Ağlamamalısın sevdam. Amandır, yamandır ve daha bilmem nedir belli değil; ama değmediği kesindir. Ağlama sevdam, sakın. Karşına çıkan çıktı, ağladığını gösterme; hoşlarına gider. Çünkü sen o kadar içten, o kadar hesapsız seversin ki ağlaman kolaydır. Hoşlarına gitmesin, sık dişini, at içine, lanet et ve sakın ola ağladığını gösterme.
Bir gün olacak sileceksin bütün
dertlerini ve ancak o zaman sırtını sağlam bir duvara verdiğini anlayacaksın. O
güne kadar ah etme, aman dileme; aklından, yüreğinden ne geçirirsen geçir sakın
ola ağlama. Ya da ağla istersen; ama sakın belli etme.
Beni, benliğimi oluşturan
değerlerimi beğenmeyen, beni nasıl olur da sever? Oluru var mı hiç? Yarım bir
hülya gibi, dipsiz bir kuyudur gözleri buğulu bakar en çok. Daha ötesi, ötesi
kadar berisi, her şey yarımdır, yarısı doğruysa yarısı yalandır.

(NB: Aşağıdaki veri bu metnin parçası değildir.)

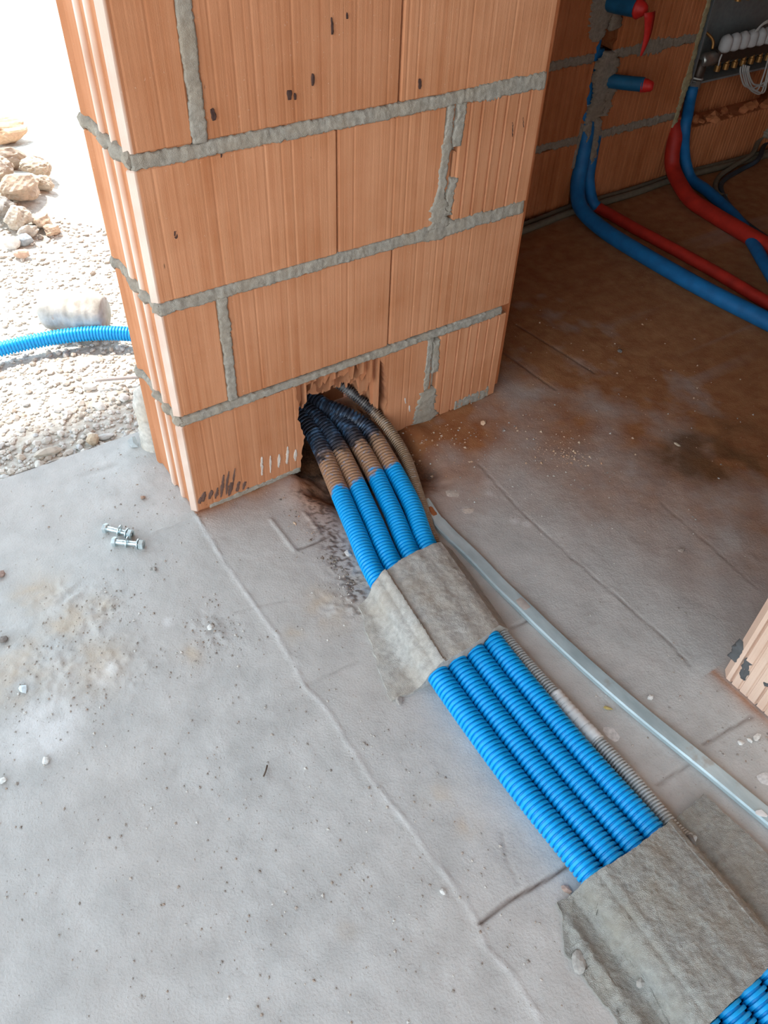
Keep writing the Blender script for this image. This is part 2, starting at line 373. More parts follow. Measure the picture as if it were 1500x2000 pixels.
# broken cell walls inside the hole
def web(pts_top, zf, seed, thick, along):
    """a thin clay cell wall with a jagged lower edge; along 'x' or 'y'"""
    r = random.Random(seed); a, b, c = pts_top; k = 15; V = []
    for i in range(k):
        s = a + (b - a) * i / (k - 1); zb = min(.232, max(.001, zf(i / (k - 1)) + r.uniform(-.012, .012)))
        for t in (-thick / 2, thick / 2):
            for z in (zb, .243): V.append((s, c + t, z) if along == 'x' else (c + t, s, z))
    F = []
    for i in range(k - 1):
        p = i * 4; q = p + 4; F += [[p, q, q + 1, p + 1], [p + 2, p + 3, q + 3, q + 2], [p, p + 2, q + 2, q], [p + 1, q + 1, q + 3, p + 3]]
    F += [[0, 1, 3, 2], [4 * k - 4, 4 * k - 2, 4 * k - 1, 4 * k - 3]]
    link('cell_wall', mesh(V, F), MB_PIER, hr)
ip = lambda *p: (lambda t: float(np.interp(t, [q[0] for q in p], [q[1] for q in p])))
web((.262, .486, .026), ip((0, .15), (.10, .17), (.16, .222), (.30, .226), (.36, .20), (.42, .224), (.56, .21), (.62, .228), (.74, .215), (.80, .16), (.86, .19), (.92, .06), (1, .03)), 1, .006, 'x')
web((.262, .490, .056), ip((0, .12), (.15, .15), (.22, .20), (.35, .175), (.5, .205), (.65, .17), (.75, .20), (.83, .12), (.9, .06), (1, .02)), 2, .006, 'x')
web((.262, .490, .088), ip((0, .11), (.3, .145), (.5, .135), (.7, .15), (.85, .09), (1, .02)), 3, .006, 'x')
web((.262, .490, .190), ip((0, .0), (1, .0)), 4, .007, 'x')
for q, x in enumerate((.284, .309, .333, .357, .381, .405, .430, .452, .472)):
    lo = (.155, .19, .20, .18, .205, .175, .18, .13, .07)[q]
    web((.006, .090, x), ip((0, min(.234, lo + .03 + .015 * (q % 2))), (.3, lo), (.65, lo - .025), (1, lo - .045)), 10 + q, .005, 'y')
brick('brick', pier, MB_PIER, .22, .2625, .16, D, .0, .24, seed=400); brick('brick', pier, MB_PIER, .22, .55, .165, D, .15, .243, seed=401)

# ------------------------------------------------------------------ setting: room wall with the services (wall_back)
YB = .72
back = empty('wall_back', (0, 0, 0), kind='structure')
r = random.Random(3); CH0, CH1 = 1.757, 1.822; NL, NR = 2.232, 2.88
chl = lambda s: (lambda z: CH0 - .004 + .016 * (_tab[int(z * 60) & 255, s] - .5) + .006 * (_tab[int(z * 300) & 255, s + 1] - .5) + .02 * max(0, .3 - z))
chr_ = lambda s: (lambda z: CH1 + .016 * (_tab[int(z * 60) & 255, s] - .5) + .006 * (_tab[int(z * 300) & 255, s + 1] - .5) - (.02 if z < .12 else 0))
nl = lambda z: NL + .012 * (_tab[int(z * 70) & 255, 40] - .5) + .004 * (_tab[int(z * 400) & 255, 41] - .5)
for row in range(11):
    z0, z1 = row * .25 - .004 + (.006 if row == 0 else .006), row * .25 + .228
    off = .16 if row % 2 else .30
    js = [.86]
    x = .86 + off
    while x < 4.15: js.append(x); x += .372
    js.append(4.2)
    for k in range(len(js) - 1):
        a, b = js[k] + .001, js[k + 1] - .001
        segs = [(a, b, None, None)]
        if row < 3:                                   # chase cut for the blue risers
            out = []
            for a_, b_, l, rr in segs:
                if a_ < CH0 < b_ or a_ < CH1 < b_ or (a_ > CH0 and b_ < CH1):
                    if CH0 - a_ > .012: out.append((a_, CH0 + .02, l, chl(12)))
                    if b_ - CH1 > .012: out.append((max(a_, CH1 - .02), b_, chr_(22), rr))
                else: out.append((a_, b_, l, rr))
            segs = out
        if row < 4:                                   # manifold niche
            out = []
            for a_, b_, l, rr in segs:
                if row == 0 and b_ > NL - .05: out.append((a_, b_, l, rr))
                elif b_ <= NL or a_ >= NR: out.append((a_, b_, l, rr))
                else:
                    if a_ < NL - .02: out.append((a_, NL + .02, l, nl))
                    if b_ > NR + .02: out.append((max(a_, NR), b_, l, rr))
            segs = out
        for a_, b_, l, rr in segs:
            n += 1; zt = z1
            if row == 0 and a_ > NL - .06: zt = .178
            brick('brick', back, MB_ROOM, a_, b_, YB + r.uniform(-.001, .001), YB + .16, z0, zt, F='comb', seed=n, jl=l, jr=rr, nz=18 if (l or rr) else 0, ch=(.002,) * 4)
    if row:
        z = row * .25 - .008
        for i, (a, b) in enumerate(((.87, CH0 - .01), (CH1 + .01, NL - .01), (NR, 4.15))) if row < 4 else [(9, (.87, 4.15))]:
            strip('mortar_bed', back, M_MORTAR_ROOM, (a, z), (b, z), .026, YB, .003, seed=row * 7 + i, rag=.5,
                  wfun=(lambda t: 1.0 + .9 * np.exp(-((t - .45) / .16) ** 2)) if (row == 2 and i == 1) else None)
link('chase_back', box_me(CH0 - .03, CH1 + .03, YB + .072, YB + .15, 0, .75), MB_ROOM, back)
link('backing', box_me(.87, 4.2, YB + .17, YB + .25, 0, 2.75), MB_ROOM, back)
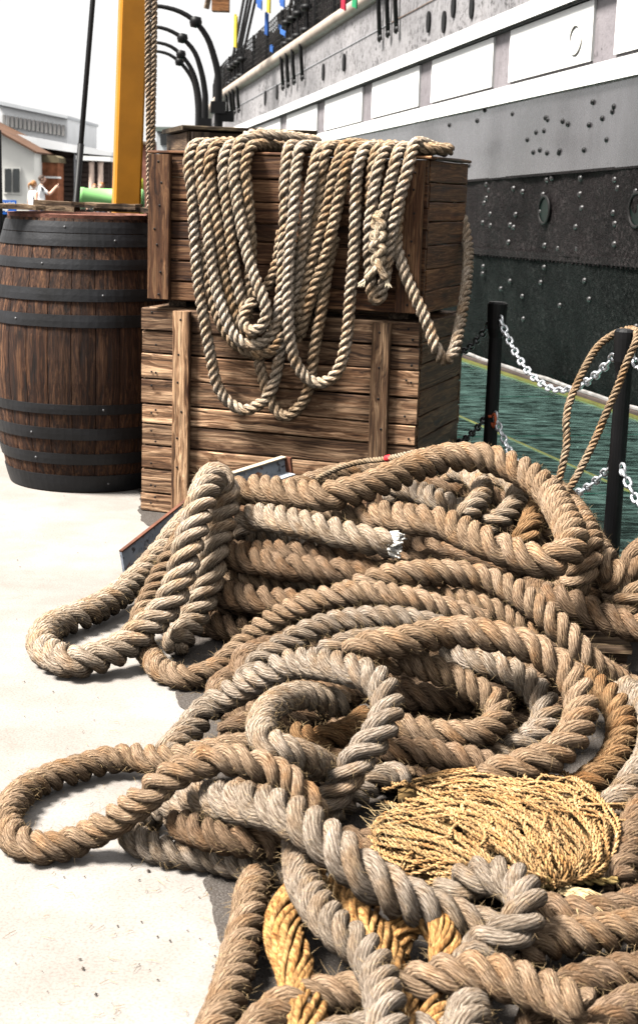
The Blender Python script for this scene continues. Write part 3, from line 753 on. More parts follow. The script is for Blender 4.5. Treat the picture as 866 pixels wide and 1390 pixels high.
mb = MB(); mb.lathe([(brad(BH) - .002, BH - .002), (brad(BH) + .001, BH + .016), (brad(BH) - .03, BH + .018), (brad(BH) - .034, BH)], bc, 52); mb.build('chime', plain('red_brown_chime', (.20, .09, .065), .8, .2, 0, .6, 24, .4), barrel)
# loose split boards lying on the barrel
for k, (x, L, z, a) in enumerate(((-.20, .34, .012, .05), (.02, .46, .030, -.03), (.22, .34, .014, .03))):
    V = []; NS = 9; r_ = random.Random(60 + k)
    for i in range(NS):
        s_ = -L / 2 + L * i / (NS - 1); wv = r_.uniform(-.012, .012)
        for (w, t_) in ((-.11 + wv, 0), (.11 - wv, 0), (.11 - wv, .022 + r_.uniform(-.003, .003)), (-.11 + wv, .022 + r_.uniform(-.003, .004))): V.append((s_, w, t_))
    F = [tuple(f) for f in gridfaces(NS, 4)] + [(3, 2, 1, 0), tuple(range(4 * NS - 4, 4 * NS))]
    o = obj('split_board', V, F, MAT['oldwood'], None, Matrix.Translation(Vector(bc + np.array([x + .02, -.22 + .03 * k, BH + .018 + z * 1.0]))) @ Matrix.Rotation(a, 4, 'Z') @ Matrix.Rotation(rnd.uniform(-.02, .02), 4, 'Y'), color=(1.25, 1.2, 1.1))
    tag(o, ['split grey board on the barrel top, leftmost', 'split grey board on the barrel top, in the middle', 'split grey board on the barrel top, nearest the crate'][k], 'board', 'loose boards on the barrel')

# ================================================================== YELLOW GALLOWS POST, STAY, HANGING ROPE
pb = PD(171, 300, 8.1); ptop = PD(181.5, 0, 8.1)
yb = pb.copy(); yb[2] = 0
lean = (ptop - pb) / (ptop[2] - pb[2]); yb = pb - lean * pb[2]
top = yb + lean * 4.6
yp = thing('yellow_post', 'ochre yellow squared timber post rising behind the barrel', 'post', yb)
ya = math.radians(-13); yx = np.array([math.cos(ya), -math.sin(ya), 0]) * .072; yy = np.array([math.sin(ya), math.cos(ya), 0]) * .075
MAT['ochre'] = plain('ochre_paint', (.44, .175, .010), .5, .3, 0, .18, 6, .12)
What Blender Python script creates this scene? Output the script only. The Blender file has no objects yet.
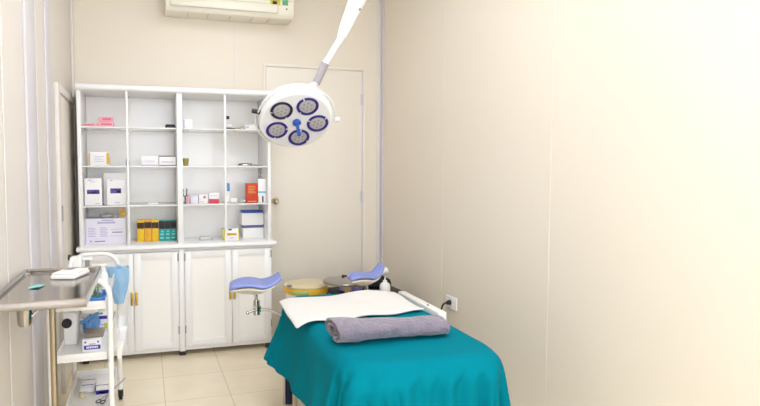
import bpy, bmesh, math, random
from mathutils import Vector, Matrix, noise
random.seed(7)
C = bpy.context.scene.collection
sc = bpy.context.scene
R = math.radians
PI = math.pi

# ------------------------------------------------------------------ materials
def lin(c):
    o = []
    for v in c:
        v /= 255.0
        o.append(v / 12.92 if v <= 0.04045 else ((v + 0.055) / 1.055) ** 2.4)
    return (o[0], o[1], o[2], 1.0)

def mat(name, rgb, rough=0.5, metal=0.0, spec=0.5, coat=0.0, noise_amt=0.0, noise_scale=20.0, bump=0.0, bump_scale=60.0, trans=0.0, ior=1.45, emit=0.0, sheen=0.0):
    m = bpy.data.materials.new(name); m.use_nodes = True
    nt = m.node_tree; b = nt.nodes['Principled BSDF']
    b.inputs['Base Color'].default_value = lin(rgb)
    b.inputs['Roughness'].default_value = rough
    b.inputs['Metallic'].default_value = metal
    b.inputs['Specular IOR Level'].default_value = spec
    b.inputs['Coat Weight'].default_value = coat
    b.inputs['Transmission Weight'].default_value = trans
    b.inputs['IOR'].default_value = ior
    b.inputs['Sheen Weight'].default_value = sheen
    if emit:
        b.inputs['Emission Color'].default_value = lin(rgb)
        b.inputs['Emission Strength'].default_value = emit
    if noise_amt or bump:
        tc = nt.nodes.new('ShaderNodeTexCoord')
    if noise_amt:
        n = nt.nodes.new('ShaderNodeTexNoise'); n.inputs['Scale'].default_value = noise_scale; n.inputs['Detail'].default_value = 4
        nt.links.new(tc.outputs['Object'], n.inputs['Vector'])
        mx = nt.nodes.new('ShaderNodeMix'); mx.data_type = 'RGBA'
        a = lin(rgb)
        mx.inputs['A'].default_value = tuple(min(1, v * (1 + noise_amt)) for v in a[:3]) + (1,)
        mx.inputs['B'].default_value = tuple(v * (1 - noise_amt) for v in a[:3]) + (1,)
        nt.links.new(n.outputs['Fac'], mx.inputs['Factor'])
        nt.links.new(mx.outputs['Result'], b.inputs['Base Color'])
    if bump:
        n2 = nt.nodes.new('ShaderNodeTexNoise'); n2.inputs['Scale'].default_value = bump_scale; n2.inputs['Detail'].default_value = 3
        nt.links.new(tc.outputs['Object'], n2.inputs['Vector'])
        bp = nt.nodes.new('ShaderNodeBump'); bp.inputs['Strength'].default_value = bump; bp.inputs['Distance'].default_value = 0.01
        nt.links.new(n2.outputs['Fac'], bp.inputs['Height']); nt.links.new(bp.outputs['Normal'], b.inputs['Normal'])
    return m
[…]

Karanlıktan ışılar gözlerim
benim. Ben yalnızca karanlıkta ağlarım. Kimseler görmesin diye, yalanlar ve
yalancılar görmesin diye bir de. Kendimden gelip kendime gitsin diye. Ağlarım
ben, erkek gibi ağlarım. Kimseler görmeden, kimseler anlamadan, araya kendimden
başka kimseyi koymadan. Ciğerim delinir, dört yanım kırılır, hep ağlarım.
Karanlıkta gözlerimden ışıklar süzülür.
Işıkta yalanlar başlar, ışıl ışıl
yapar yalanlar, burgulanır, tarazlanır. Ben susarım, içim ağlar. Bir de ateş
yutarım, kan yutarım, ışıkta güler, karanlıkta ağlarım.